İkincisi, kendi halklarına insan haklarını tanımayan devletler. Bunlar otoriter ve totaliter rejimlerdir. İnsan haklarından da aslında pek söz etmiyorlar; etseler de duyan yoktur. Duyan olsa da bir manası yoktur; çünkü, fiilleri ile söylemleri tutmuyor.
Bunlardan belki de söylemleri en tutarlı olanlar “FAŞİST”ler olsa gerek. Ama “FAŞİST” kelimesi çok “SEVİMSİZ”, hatta “LEKELİ” olduğu için, bu sıfatı gönüllü olarak üstlenen hiçbir ülke yoktur. Ama fiilleri bu HABİS kelime ile uyumlu olan ülkeler çoktur.
Üçüncüsü, İnsan hakları vb. İNSANÎ değerleri kendi insanlarına tanımadığı gibi, gücü yettiği ölçüde diğer ülkelerin insanlarına da tanımayan, onlara hunharca zulmeden, tahakküm eden, işgaller gerçekleştiren ülkelerdir.
Ben burada sadece tabloyu genel olarak verdim; haritayı çizdim.
İçini doldurmak işini, BASİRETLİ OKURLARIMA havale ediyorum.

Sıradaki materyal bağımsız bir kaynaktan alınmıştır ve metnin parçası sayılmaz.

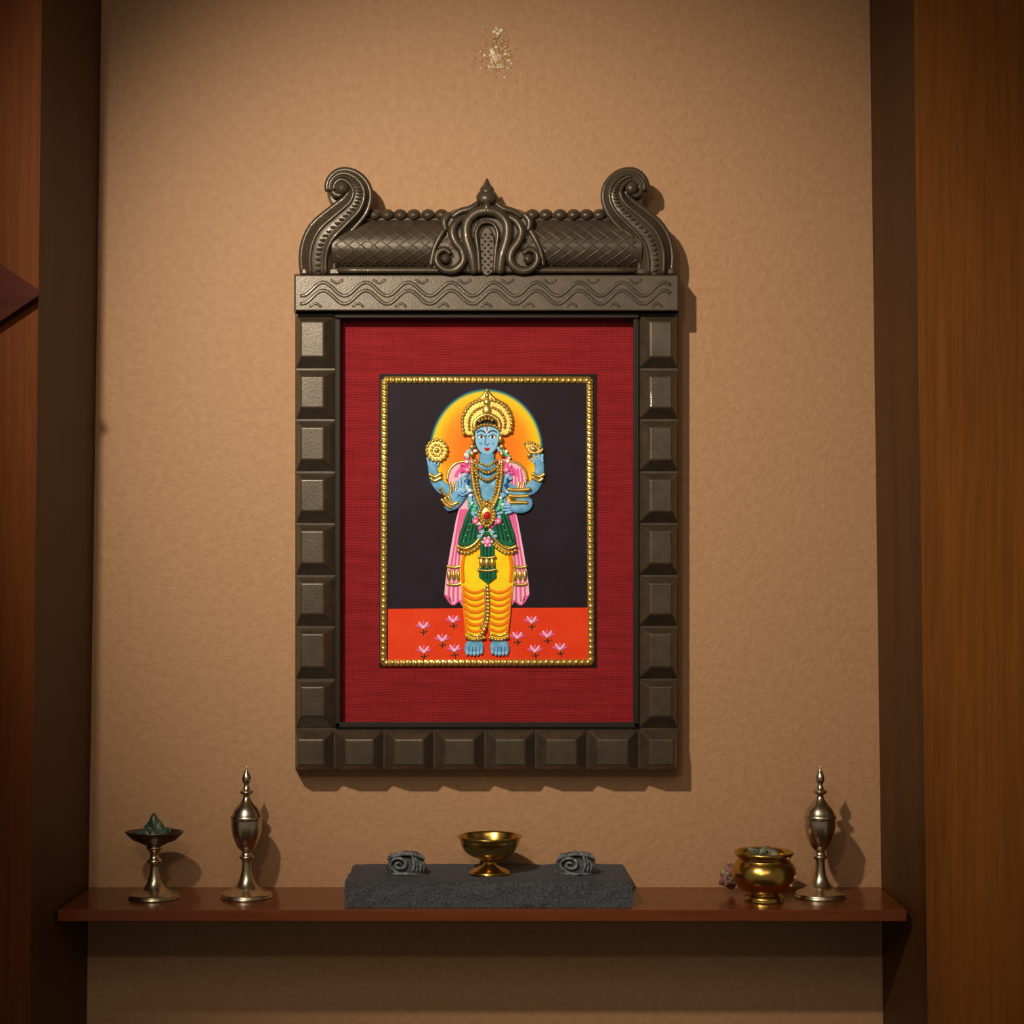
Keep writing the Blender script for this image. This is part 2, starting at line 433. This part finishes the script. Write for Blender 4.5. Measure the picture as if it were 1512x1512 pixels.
gb.build('gold_beaded_border',root)

# ---------- deity relief
F=MB()
L=lambda n: P0+.0003+n*.00032
I=lambda z:z
F.poly([(718+84*math.cos(t),666+92*math.sin(t)) for t in [2*math.pi*i/64 for i in range(64)]],P0,.4,'halo',0,.3)
for f in (I,mir):
    F.poly(f([(692,738),(678,750),(669,790),(661,836),(656,878),(664,880),(668,894),(678,888),(684,897),(692,890),(696,860),(696,780)]),L(0),.8,'pinkl',2,.7)
    for o in (0,5,10,15):
        F.st(f([(680+o*.6,752),(672+o*.8,800),(665+o*1.15,845),(662+o*1.4,888)]),L(2.4),1.5,'pink',.5)
    F.st(f([(657,878),(668,893),(679,887),(686,896)]),L(2.4),1.4,'pink',.5)
    for yy in (836,862):
        F.st(f([(660,yy),(671,yy+2),(683,yy-1)]),L(3),2.6,'gold',2.5)
    for x in (663,670,677,683):
        F.ell(*f([(x,850)])[0],L(3),3.4,9,3,'gold')
F.tube([(694,712,L(2),10,2.5),(672,722,L(2),10,2.5),(655,722,L(2),9.5,2.5),(643,708,L(2),8.5,2.5),(639,692,L(2),7,2),(638,684,L(2),7,2)],'blue')
F.tube([(744,712,L(2),10,2.5),(766,722,L(2),10,2.5),(784,722,L(2),9.5,2.5),(794,708,L(2),8.5,2.5),(797,692,L(2),7,2),(795,680,L(2),7.5,2)],'blue')
for i,(a,c) in enumerate((((634,688),(631,676)),((638,686),(636,674)),((642,686),(642,675)),((646,688),(650,678)))):
    F.st([a,((a[0]+c[0])/2,(a[1]+c[1])/2-1),c],L(6),1.9,'bluel',1.3)
for k,(a,c) in enumerate((((790,684),(784,677)),((793,680),(788,671)),((797,679),(795,668)),((801,682),(801,671)))):
    F.st([a,((a[0]+c[0])/2-.5,(a[1]+c[1])/2-1),c],L(6),2.1,'bluel',1.4)
F.poly([(645+17*math.cos(t),665+17.5*math.sin(t)) for t in [2*math.pi*i/32 for i in range(32)]],L(7),1.6,'gold',0,1.5)
F.beads([(645+15*math.cos(t),665+15.5*math.sin(t)) for t in [2*math.pi*i/12 for i in range(12)]],L(12),2.9,6,'gold',rd=2,closed=True)
F.beads([(645+8*math.cos(t),665+8*math.sin(t)) for t in [2*math.pi*i/8 for i in range(8)]],L(12),2.4,5,'gold',rd=2,closed=True)
F.ell(645,665,L(12),4,4,3,'gold')
F.poly([(773,654),(784,651),(797,658),(803,664),(796,670),(784,670),(778,664)],L(7),2,'gold',3,1.2)
F.beads([(775,655),(786,654),(799,662)],L(12),2.5,5,'gold'); F.ell(788,663,L(12),6,4,2.5,'gold',rot=.4)
F.st([(783,670),(780,674)],L(10),3,'gold')
for f in (I,mir):
    for o in (0,6):
        F.st(f([(634+o*.4,700+o),(642,704+o),(652,699+o)]),L(9),2.9,'gold',2.4)
    F.st(f([(664,712),(666,722),(664,733)]),L(9),2.8,'gold',2.2); F.st(f([(671,712),(673,722),(671,734)]),L(9),2.8,'gold',2.2)
F.poly([(700,686),(688,702),(690,738),(698,778),(740,778),(748,738),(750,702),(738,686)],L(3),1.5,'blue',2,1.5)
F.ell(708,712,L(6),9,8,1.4,'bluel'); F.ell(731,712,L(6),9,8,1.4,'bluel')
for f in (I,mir):
    F.poly(f([(703,680),(684,680),(667,688),(662,706),(665,718),(680,718),(690,704)]),L(8),1.0,'pinkl',2,.8)
    for o in (0,5,10):
        F.st(f([(698-o*.3,683+o*.3),(682-o*.5,688+o*.6),(674-o*.2,704)]),L(11),1.4,'pink',.6)
    F.st(f([(692,681),(676,683),(664,693),(660,709)]),L(11),2.2,'gold',1.8)
F.poly([(750,690),(768,684),(777,700),(775,722),(760,720),(750,708)],L(9),1.0,'pinkl',2,.8)
for o in (0,5,10,15): F.st([(754+o,692),(756+o,706),(756+o,718)],L(12),1.4,'pink',.6)
F.tube([(692,718,L(10),9,2.8),(672,735,L(10),9.5,3),(660,746,L(10),8.5,3),(668,738,L(11),7.5,3),(678,728,L(12),6,3)],'blue')
F.tube([(660,748,L(10),8,3),(672,745,L(10),7,3),(683,732,L(11),6,3)],'blue')
F.ell(682,727,L(14),8.5,9,2.4,'bluel')
for a,c in (((676,722),(674,710)),((680,720),(679,706)),((684,720),(684,706)),((688,722),(690,710)),((689,729),(694,722))):
    F.st([a,((a[0]+c[0])/2,(a[1]+c[1])/2),c],L(15),2.0,'bluel',1.7)
F.st([(676,730),(683,733),(689,730)],L(21),.7,'blued',.5)
F.st([(679,725),(683,729),(688,725)],L(21),.6,'blued',.5)
F.tube([(746,718,L(10),9,2.8),(768,732,L(10),9.5,3),(779,744,L(10),8.5,3),(770,751,L(11),7.5,3),(756,750,L(12),6.5,3)],'blue')
for a,c in (((754,746),(743,744)),((753,749),(741,748)),((753,753),(742,753)),((755,756),(746,758))):
    F.st([a,((a[0]+c[0])/2,(a[1]+c[1])/2),c],L(14),2,'bluel',1.7)
for o in (0,6,12):
    F.st([(652+o*.8,737-o*.4),(659+o*.8,746-o*.2),(667+o*.8,750-o*.7)],L(18),2.5,'gold',2.2)
    F.st([(750+o*.3,722+o*1.7),(765,724+o*1.5),(783-o*.3,722+o*1.7)],L(18),3.0,'gold',2.4)
F.beads([(650,722),(656,730),(664,735)],L(17),2.8,5,'gold')
# dhoti
F.poly([(702,786),(688,800),(681,820),(679,850),(683,885),(687,935),(690,943),(714,943),(719,900),(724,943),(748,943),(751,935),(756,885),(759,850),(757,820),(750,800),(736,786)],L(6),1.4,'yellow',2,1.2)
for f in (I,mir):
    for i in range(7):
        y=868+i*9.6; e=min(1,i/7); 
        F.st(f([(683+e*5,y-2),(692+e*2,y+5),(704,y+7),(716,y+2)]),L(10.5),2.3+.5*(i%2),'orange',.7)
    F.st(f([(687,812),(683,835),(684,860)]),L(10.5),2.4,'orange',.6)
    F.st(f([(684,868),(685,900),(689,935)]),L(10.5),1.6,'orange',.6)
    F.st(f([(717,870),(717,900),(715,935)]),L(10.5),1.4,'orange',.6)
    F.beads(f([(689,941),(700,945),(715,942)]),L(12),2.9,4.5,'gold'); F.st(f([(690,935),(701,939),(714,936)]),L(12),1.8,'gold')
    F.poly(f([(690,947),(711,947),(714,956),(712,964),(700,967),(688,965),(686,958)]),L(6),1.6,'blue',2,1.2)
    for k in range(5):
        F.ell(*f([(690+k*5.2,964+(1.5 if k<4 else 0)-abs(k-2)*.5)])[0],L(10),2.3,3.6,1.8,'bluel')
        if k<4: F.st(f([(692.6+k*5.2,955),(692.6+k*5.2,962)]),L(12),.5,'blued')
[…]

SON SÖZ: maalesef, bir sürü insani değerlerin istismarını yapan, “DEV” gibi küresel devletler, güçler, tahakküm mücadelesinde acımasızca “TEPİŞİYORLAR”, olanlar da bu TEPİŞMELER altında kalan küçük ülkelere, bu ülkelerin masum insanlarına, dünyada neler olduğunu anlayamayacak kadar kalpleri saf ve duru olan ÇOCUKLARA oluyor.
AAAAH KEŞKEM, etkili bir güç ya da güçler, şu insani değerlerin sahibi görünen ELLERİ KANLI küresel güçlere, bu insani değerlerle kendilerinin yaptıkları arasındaki azim çelişkileri etkili bir tonda hatırlatsa” diyeceğim geliyor, ama ne bu hatırlatmayı yapacak etkili bir güç ya da güçler mevcut, ne de bu hatırlatmayı dinleyecek olan mütehakkim güçler var.
Bari dürüst olsalar da, bütün bu insani değerlere yönelik GASPLARINI itiraf etseler de, bütün diğer mazlum milletler, kendi ağızlarından ne olduklarını öğrenseler.
Bu temennim şu açıdan önemli.
Bazı BATI TAPICILARI, hala Batının bu yüzünü görmüyorlar, görmek istemiyorlar.
Belki bu itiraf, bu kesimi bir nebze olsun ikna eder.
Ama ne dürüstlük namına bu itiraf gelir, ne de bu kesim bu itirafları duyarak, belki kanaatlerini kısmen de olsa değiştirir.
Son temennim: küresel ölçekli zulümlerin bitmesi, adaletin hükümferma olması, dünyada cennete benzer bir sulh ortamının yaşanması.
Peki, bu olur mu?
Olup olmayacağını bilemem; ama en azından ben VİCDANİ rahatlama adına bu temennimi dile getirmek istedim.